### WHAT NEEDS TO BE DONE
Select all lines with the string "wide" in them, and copy those lines.

### GIVEN MATERIAL
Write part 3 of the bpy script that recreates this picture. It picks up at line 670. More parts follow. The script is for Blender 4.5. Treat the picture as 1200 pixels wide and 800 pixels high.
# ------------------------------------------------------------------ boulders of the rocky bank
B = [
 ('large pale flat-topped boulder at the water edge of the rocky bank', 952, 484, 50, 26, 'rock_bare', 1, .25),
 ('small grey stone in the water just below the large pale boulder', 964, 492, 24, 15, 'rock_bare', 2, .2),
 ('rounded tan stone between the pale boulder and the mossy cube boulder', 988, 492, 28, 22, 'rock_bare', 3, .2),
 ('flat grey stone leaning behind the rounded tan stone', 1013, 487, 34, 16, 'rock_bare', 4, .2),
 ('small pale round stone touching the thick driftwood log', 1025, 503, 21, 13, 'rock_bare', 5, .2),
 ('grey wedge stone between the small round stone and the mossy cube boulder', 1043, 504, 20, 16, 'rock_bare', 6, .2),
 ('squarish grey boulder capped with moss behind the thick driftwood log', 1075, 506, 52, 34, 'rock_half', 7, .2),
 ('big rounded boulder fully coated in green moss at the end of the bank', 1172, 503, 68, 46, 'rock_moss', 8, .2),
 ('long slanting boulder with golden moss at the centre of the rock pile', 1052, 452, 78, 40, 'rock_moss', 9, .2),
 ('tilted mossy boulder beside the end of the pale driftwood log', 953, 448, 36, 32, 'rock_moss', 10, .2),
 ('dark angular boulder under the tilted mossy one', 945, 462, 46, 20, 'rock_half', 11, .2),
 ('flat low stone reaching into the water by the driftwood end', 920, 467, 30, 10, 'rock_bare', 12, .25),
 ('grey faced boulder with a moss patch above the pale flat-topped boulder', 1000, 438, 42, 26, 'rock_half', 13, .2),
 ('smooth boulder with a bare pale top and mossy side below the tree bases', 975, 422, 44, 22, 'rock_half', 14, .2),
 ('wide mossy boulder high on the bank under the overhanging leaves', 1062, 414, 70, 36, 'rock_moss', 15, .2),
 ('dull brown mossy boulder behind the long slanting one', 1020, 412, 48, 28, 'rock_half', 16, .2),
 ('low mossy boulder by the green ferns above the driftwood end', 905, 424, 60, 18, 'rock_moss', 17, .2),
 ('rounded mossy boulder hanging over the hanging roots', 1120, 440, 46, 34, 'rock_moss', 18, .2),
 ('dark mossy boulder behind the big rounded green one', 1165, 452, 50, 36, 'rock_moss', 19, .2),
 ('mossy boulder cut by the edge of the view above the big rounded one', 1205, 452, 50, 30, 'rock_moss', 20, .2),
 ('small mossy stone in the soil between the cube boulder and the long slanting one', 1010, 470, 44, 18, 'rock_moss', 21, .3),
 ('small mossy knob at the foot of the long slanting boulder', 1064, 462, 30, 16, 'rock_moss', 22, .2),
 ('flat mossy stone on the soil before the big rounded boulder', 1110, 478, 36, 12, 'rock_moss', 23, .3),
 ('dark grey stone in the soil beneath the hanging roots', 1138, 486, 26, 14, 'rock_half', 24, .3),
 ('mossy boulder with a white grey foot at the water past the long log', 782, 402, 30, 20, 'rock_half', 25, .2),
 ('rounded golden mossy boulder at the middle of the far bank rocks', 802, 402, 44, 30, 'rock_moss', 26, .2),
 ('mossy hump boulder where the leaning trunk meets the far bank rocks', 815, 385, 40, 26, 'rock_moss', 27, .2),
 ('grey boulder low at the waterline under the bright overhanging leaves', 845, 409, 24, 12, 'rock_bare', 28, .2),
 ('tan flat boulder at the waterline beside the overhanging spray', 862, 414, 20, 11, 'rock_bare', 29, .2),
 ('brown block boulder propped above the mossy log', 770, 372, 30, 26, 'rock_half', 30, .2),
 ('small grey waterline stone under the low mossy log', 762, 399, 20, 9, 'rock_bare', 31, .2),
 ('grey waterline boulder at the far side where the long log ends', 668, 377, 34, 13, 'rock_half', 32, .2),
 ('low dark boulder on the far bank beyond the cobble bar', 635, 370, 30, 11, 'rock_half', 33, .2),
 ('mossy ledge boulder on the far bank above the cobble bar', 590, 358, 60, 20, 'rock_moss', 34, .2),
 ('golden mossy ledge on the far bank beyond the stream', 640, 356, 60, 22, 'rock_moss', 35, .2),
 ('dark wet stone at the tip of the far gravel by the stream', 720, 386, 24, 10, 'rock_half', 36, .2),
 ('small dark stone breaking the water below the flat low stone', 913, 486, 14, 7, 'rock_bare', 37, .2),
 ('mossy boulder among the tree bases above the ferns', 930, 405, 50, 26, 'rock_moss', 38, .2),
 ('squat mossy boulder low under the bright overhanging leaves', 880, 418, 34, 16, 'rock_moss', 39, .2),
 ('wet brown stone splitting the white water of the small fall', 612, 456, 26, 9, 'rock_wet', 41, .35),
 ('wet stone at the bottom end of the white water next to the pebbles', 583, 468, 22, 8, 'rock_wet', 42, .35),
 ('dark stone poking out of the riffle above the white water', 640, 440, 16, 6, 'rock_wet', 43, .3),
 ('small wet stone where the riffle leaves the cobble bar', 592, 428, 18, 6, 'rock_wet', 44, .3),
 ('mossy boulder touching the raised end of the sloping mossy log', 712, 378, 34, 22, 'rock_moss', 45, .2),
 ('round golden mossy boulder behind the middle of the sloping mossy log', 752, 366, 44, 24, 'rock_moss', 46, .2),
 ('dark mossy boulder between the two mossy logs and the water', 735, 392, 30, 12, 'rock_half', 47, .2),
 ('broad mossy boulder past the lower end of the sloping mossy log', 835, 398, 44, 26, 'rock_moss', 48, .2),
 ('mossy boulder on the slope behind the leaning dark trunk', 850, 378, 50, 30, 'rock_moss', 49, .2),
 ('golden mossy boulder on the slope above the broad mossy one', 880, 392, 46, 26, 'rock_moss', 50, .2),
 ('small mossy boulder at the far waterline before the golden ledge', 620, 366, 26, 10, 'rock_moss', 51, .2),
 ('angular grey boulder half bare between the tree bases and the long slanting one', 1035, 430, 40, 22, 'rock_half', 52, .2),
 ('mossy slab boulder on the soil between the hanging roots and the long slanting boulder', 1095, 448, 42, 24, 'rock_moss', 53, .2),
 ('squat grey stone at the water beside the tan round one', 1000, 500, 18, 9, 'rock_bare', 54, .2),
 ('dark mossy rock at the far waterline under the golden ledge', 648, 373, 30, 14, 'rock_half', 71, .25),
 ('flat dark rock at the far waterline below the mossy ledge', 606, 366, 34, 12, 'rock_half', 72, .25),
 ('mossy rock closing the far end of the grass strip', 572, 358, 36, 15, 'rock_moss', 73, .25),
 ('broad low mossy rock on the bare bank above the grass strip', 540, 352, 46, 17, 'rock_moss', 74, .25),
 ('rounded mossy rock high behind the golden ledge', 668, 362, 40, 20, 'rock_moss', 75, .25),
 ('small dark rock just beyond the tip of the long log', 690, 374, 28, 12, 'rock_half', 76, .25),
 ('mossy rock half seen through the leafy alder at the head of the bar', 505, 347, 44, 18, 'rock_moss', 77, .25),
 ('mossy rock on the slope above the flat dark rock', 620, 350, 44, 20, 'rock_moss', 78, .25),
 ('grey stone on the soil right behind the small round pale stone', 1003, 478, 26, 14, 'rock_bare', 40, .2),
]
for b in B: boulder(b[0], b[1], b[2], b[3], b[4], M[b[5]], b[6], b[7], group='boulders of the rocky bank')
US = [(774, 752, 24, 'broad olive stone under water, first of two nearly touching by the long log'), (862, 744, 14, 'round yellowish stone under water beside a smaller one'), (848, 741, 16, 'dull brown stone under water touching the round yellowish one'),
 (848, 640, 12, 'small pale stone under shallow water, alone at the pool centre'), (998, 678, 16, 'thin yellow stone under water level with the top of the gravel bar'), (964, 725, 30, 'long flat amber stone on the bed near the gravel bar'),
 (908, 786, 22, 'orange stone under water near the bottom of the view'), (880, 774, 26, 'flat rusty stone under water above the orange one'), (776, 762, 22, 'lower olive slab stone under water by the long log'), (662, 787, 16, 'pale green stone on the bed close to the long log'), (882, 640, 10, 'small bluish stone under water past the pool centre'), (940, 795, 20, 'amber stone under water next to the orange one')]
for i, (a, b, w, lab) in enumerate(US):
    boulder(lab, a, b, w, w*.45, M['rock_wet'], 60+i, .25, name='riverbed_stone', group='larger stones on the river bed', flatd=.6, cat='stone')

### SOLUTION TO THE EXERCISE
Write part 3 of the bpy script that recreates this picture. It picks up at line 670. More parts follow. The script is for Blender 4.5. Treat the picture as 1200 pixels wide and 800 pixels high.
 ('wide mossy boulder high on the bank under the overhanging leaves', 1062, 414, 70, 36, 'rock_moss', 15, .2),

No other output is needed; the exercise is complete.